A little further back in the genre of movies about men who are faithful first and only to their music is 1991’s “Johnny Suede.” Brad Pitt stars, a Brando who spends half the movie walking around in his tightie-whities, an out-of-place, doe-eyed, frank and bean-eating aspiring rock singer with a pompadour you could hide a ‘59 T-Bird in. He falls in love, records some songs, hangs out with Nick Cave, gets his heart broken and lives in a Brooklyn neighborhood where trash bursts into fire randomly in the streets and young women date Bela Lugosi-like men in fur coats with cameras. Sounds like Bay Ridge. This was the first movie of writer/director Tom DiCillo, the underrated creator of “Box of Moonlight” (which is a story about a square who meets an off-the-grid, ceramic deer-collecting modern-day Davy Crockett and discovers the joys of quarry lakes, stolen tomatoes and surf rock mixtapes).

I’ll let you guys have sensei Kurosawa’s 20 minutes of flowers falling onto a mute calligrapher’s scroll, if you let me have Pitt’s dream sequence where he murmurs the virtues of his napped leather shoes to a delirious audience of girls: “It doesn’t stand up so much in the crowd of the leather. You don’t notice it at first but once you do you can’t take your eyes of and you wonder how the hell could you overlook it in the first place?” Surprisingly, Pitt and Catherine Keener have probably the most realistic sex scene ever committed to plastic disc, though some of the relationship surrealism is a little much (and she always strikes me as the kind of woman who requires high maintenance from every relationship in movies).

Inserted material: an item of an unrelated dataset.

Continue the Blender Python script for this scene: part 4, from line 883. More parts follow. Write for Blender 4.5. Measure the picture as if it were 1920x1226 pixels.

“Johnny Suede” is wonderfully weird in a Kenneth Anger way without being similarly inaccessible. It’s addictively weird, like this video online by Massachusetts’s 22-year-old Ryan Murphy, called “Ben Bernanke,” in which the chairman of the federal reserve demands his friend’s teeth and tells him, “You’re the architect of my dreams, Spencer. You plan them. And build them on blue paper. And hand them to me. And then I dream them, Spencer.” I’m just saying. You’ve been warned. The movie did seem at times a little incoherent, heroin addiction retold by an eccentric who nods off to sleep at odd moments. It could just need another watch. I’m willing to find out.